Continental Europeans, meanwhile, have summarily rejected Brown's and President Barack Obama's call for governments to spend more. German finance minister Peer Steinbrueck said on Friday that fiscal irresponsibility could hurt the euro.

The Americans in turn have sounded less enthusiastic than Europe about aggressive new regulatory regimes.

The G20 meetings are looking increasingly likely to offer little to boost sentiment or indeed the medium-term economic outlook given the stand-off between the US/UK position and the bulk of the other major economies, said James Knightley, senior economist at ING.

A deal to more than double the $250 billion resources of the IMF to aid countries ravaged by the crisis seems likely given Beijing's more enthusiastic backing for the plan.

The leaders also look poised to approve a multi-billion dollar trade finance package, make more pledges to avoid protectionism and promise tighter control of tax havens.

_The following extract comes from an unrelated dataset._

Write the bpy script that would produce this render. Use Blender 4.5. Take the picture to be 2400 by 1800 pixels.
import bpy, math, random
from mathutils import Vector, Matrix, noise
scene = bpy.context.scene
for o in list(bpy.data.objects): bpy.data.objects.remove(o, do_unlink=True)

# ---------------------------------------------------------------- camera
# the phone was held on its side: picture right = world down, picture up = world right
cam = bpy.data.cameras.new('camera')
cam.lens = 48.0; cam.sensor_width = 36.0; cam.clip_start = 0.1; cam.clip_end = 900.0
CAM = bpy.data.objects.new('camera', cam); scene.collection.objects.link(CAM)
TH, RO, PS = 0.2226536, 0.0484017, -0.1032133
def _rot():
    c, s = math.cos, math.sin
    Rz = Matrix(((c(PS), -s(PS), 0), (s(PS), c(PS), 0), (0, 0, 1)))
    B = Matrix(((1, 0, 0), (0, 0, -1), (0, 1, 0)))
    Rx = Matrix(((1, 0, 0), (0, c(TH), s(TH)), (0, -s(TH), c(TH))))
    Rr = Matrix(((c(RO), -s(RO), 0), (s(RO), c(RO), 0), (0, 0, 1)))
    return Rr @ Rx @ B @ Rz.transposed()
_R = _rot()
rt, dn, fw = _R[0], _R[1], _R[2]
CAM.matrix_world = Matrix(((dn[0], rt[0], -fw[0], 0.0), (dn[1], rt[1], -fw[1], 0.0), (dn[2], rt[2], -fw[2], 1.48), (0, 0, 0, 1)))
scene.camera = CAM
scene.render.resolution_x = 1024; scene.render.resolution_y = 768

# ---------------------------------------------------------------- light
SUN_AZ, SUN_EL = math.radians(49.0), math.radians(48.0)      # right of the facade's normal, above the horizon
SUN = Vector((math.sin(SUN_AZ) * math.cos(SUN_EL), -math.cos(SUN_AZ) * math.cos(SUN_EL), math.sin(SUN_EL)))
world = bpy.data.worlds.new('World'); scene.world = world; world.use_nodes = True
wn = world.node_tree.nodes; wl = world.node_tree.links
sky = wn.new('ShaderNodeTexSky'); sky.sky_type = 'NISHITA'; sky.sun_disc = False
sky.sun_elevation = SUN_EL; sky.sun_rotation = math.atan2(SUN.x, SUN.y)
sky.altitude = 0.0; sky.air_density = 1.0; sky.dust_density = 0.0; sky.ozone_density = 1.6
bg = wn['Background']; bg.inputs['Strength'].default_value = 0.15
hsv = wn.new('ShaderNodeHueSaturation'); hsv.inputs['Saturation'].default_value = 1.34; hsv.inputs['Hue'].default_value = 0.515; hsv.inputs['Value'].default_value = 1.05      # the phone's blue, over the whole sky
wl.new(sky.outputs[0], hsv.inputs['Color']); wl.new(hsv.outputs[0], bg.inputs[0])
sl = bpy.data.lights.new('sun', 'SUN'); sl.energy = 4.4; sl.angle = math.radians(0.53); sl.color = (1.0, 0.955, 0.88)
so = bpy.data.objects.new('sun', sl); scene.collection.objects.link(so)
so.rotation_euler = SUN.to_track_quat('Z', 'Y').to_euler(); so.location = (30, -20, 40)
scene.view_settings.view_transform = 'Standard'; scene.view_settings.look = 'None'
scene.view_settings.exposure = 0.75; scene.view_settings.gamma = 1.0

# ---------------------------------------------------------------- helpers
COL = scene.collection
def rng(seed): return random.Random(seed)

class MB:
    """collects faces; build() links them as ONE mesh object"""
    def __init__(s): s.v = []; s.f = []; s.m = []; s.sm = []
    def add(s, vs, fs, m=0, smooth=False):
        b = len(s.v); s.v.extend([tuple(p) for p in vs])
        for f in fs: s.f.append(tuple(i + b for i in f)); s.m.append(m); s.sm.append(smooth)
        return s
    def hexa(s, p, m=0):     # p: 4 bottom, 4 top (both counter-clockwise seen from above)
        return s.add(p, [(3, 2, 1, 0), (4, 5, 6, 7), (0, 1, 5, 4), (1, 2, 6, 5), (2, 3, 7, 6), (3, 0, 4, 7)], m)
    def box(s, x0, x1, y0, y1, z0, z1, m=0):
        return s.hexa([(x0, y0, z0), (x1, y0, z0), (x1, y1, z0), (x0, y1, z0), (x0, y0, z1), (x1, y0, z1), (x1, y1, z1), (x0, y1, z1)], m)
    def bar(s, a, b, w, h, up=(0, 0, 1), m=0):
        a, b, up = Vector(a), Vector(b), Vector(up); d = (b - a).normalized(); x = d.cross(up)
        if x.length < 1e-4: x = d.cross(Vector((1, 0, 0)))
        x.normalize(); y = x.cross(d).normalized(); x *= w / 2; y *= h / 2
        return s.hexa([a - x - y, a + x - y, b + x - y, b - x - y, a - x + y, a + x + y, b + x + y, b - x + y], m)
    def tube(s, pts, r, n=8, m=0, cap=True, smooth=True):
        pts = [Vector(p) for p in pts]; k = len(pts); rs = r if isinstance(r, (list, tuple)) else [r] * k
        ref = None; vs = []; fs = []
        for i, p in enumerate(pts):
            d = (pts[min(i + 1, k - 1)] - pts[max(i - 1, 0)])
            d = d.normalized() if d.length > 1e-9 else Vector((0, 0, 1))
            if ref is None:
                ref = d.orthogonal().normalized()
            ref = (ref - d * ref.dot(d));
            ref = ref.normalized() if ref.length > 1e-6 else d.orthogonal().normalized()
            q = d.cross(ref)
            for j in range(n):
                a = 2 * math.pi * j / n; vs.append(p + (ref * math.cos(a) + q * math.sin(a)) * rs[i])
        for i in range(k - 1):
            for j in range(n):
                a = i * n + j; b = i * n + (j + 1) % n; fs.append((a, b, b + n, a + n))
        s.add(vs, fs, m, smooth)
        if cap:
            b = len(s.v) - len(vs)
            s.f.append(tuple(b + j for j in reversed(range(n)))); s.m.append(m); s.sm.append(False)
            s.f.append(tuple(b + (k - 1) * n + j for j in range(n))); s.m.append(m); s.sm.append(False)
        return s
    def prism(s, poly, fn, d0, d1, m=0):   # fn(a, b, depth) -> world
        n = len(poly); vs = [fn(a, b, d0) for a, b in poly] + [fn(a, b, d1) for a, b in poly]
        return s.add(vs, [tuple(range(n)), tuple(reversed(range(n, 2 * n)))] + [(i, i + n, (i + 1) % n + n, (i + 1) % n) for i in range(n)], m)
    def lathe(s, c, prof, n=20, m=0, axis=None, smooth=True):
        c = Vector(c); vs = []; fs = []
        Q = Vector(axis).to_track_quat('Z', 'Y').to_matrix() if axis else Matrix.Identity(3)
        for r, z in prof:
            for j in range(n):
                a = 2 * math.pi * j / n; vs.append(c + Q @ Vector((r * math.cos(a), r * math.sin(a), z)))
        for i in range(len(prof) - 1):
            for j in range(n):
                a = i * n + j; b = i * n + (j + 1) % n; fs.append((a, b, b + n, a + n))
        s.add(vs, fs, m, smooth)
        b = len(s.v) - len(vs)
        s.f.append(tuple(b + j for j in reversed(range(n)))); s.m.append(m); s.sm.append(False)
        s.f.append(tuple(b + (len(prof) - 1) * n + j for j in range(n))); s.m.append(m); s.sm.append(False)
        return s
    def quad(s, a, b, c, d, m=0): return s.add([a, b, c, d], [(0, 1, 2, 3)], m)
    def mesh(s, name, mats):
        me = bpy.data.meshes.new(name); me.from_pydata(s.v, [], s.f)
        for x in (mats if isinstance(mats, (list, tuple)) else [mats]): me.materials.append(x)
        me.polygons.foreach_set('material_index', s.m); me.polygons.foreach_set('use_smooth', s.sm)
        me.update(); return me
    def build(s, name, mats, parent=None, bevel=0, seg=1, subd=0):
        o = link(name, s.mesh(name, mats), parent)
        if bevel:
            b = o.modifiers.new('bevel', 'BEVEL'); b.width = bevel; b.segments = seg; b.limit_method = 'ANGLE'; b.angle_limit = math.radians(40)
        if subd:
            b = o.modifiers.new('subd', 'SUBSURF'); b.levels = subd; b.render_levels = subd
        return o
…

But that may prove well short of what is needed to revive fragile consumer and business confidence especially as questions still abound on how long it will take for banks to wipe clean their balance sheets from investments now close to worthless.

Even ministers in Brown's government, while insisting next week's summit is only one stop on a long road to global recovery, warn of the risks of rhetoric overriding substance.

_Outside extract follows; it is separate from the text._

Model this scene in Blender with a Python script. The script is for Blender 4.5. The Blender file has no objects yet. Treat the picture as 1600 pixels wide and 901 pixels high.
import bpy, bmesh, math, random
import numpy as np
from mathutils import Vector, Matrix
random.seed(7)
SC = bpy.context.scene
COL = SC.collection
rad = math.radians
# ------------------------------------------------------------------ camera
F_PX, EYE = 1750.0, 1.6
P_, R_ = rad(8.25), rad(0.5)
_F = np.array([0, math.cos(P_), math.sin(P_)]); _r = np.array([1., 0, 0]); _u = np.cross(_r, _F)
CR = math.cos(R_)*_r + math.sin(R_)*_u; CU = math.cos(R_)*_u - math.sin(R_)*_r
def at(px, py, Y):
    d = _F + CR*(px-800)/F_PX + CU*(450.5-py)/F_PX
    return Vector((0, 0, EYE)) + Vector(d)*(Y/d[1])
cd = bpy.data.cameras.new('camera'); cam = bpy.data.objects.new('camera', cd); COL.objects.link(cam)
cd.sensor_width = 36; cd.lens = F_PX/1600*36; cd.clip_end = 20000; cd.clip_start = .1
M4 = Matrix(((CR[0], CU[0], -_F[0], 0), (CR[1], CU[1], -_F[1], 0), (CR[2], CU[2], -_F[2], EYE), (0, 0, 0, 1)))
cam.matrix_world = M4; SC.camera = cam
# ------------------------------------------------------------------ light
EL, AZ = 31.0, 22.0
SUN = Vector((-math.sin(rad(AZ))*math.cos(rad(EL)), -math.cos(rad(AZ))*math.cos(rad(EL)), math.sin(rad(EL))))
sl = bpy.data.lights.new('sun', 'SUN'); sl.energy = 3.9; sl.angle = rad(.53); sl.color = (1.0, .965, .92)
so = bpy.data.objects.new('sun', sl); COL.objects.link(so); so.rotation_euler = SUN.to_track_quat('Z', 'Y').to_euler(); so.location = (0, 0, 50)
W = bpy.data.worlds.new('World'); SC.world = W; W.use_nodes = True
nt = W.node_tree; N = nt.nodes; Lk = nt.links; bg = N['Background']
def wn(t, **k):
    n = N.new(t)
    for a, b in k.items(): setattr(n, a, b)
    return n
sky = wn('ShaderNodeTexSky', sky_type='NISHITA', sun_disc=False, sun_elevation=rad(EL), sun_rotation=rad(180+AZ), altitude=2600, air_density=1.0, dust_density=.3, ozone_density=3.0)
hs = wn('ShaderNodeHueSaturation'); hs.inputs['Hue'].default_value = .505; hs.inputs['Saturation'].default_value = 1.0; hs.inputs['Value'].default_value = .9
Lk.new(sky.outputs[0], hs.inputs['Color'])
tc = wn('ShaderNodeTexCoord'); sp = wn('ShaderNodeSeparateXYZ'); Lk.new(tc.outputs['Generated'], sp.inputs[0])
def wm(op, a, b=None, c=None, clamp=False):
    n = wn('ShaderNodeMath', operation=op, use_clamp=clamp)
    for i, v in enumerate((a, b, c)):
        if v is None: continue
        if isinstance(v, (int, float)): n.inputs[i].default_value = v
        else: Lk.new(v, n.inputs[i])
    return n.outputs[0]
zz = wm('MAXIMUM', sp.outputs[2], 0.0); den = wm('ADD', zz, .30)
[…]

Foreign office minister Mark Malloch-Brown said in an online debate on Friday that the core goal of Thursday's summit should be to restore confidence for investors and consumers.

If they (leaders) don't, they will obviously add to a sense of drift and crisis, he said, before stating the summit would not provide an instant cure.

We're not going to see the world economy turned around on April 3, Malloch-Brown said. So maybe it'll be seen as the beginning of the end of the crisis and the moment where leaders were able to galvanize a new direction and a new authority.

STRIVING FOR SUCCESS

Brown has certainly been trying hard. The 58-year-old former finance minister has flown around the world trying to build support. He was in Strasbourg on Tuesday, New York on Wednesday, Brasilia on Thursday and Santiago on Friday.

Ask him whether he thinks he can get a sweeping agreement and he says he would not be making the effort if he did not.

The same determination won him the day in 2005 when he managed to secure a G8 deal to write off the debts of the world's poorest countries after months of opposition from many, including the United States and Japan.

But experts say positions are too intractable and there is no quick fix to end the crisis. Germany and France are not about to do a sudden about-turn and pledge billions more in spending to reflate their economies.

Evem Brown's own scope to practice what he preaches is limited. He was warned by his own central bank governor this week that Britain's budget deficit was already too high and would limit his scope for additional fiscal stimulus.

He'll have egg on his face after the summit, one member of British opposition leader David Cameron's cabinet told Reuters.

But that may be underestimating the power of a multitude of photocalls with fellow world leaders, most notably Obama.

I do think the press coverage will help, said Julia Clark, head of political research at IPSOS MORI.

The circus starts in earnest on Tuesday when Obama arrives in London, his first trip out of the Americas as president.

The heads of state meet the Queen on Wednesday and on Thursday will doubtless pledge to do whatever it takes.

Brown's popularity got a big boost in October when he almost managed to erase a 20-point Conservative lead after his plans to recapitalize the banks were emulated around the world.

But with the British recession intensifying, the Conservatives have once again pulled far ahead and Brown aides are desperately hoping for the same kind of bounce again before an election that must take place by June 2010.

A slip of the tongue in December meant Brown claimed to have saved the world, he now needs the world to save him.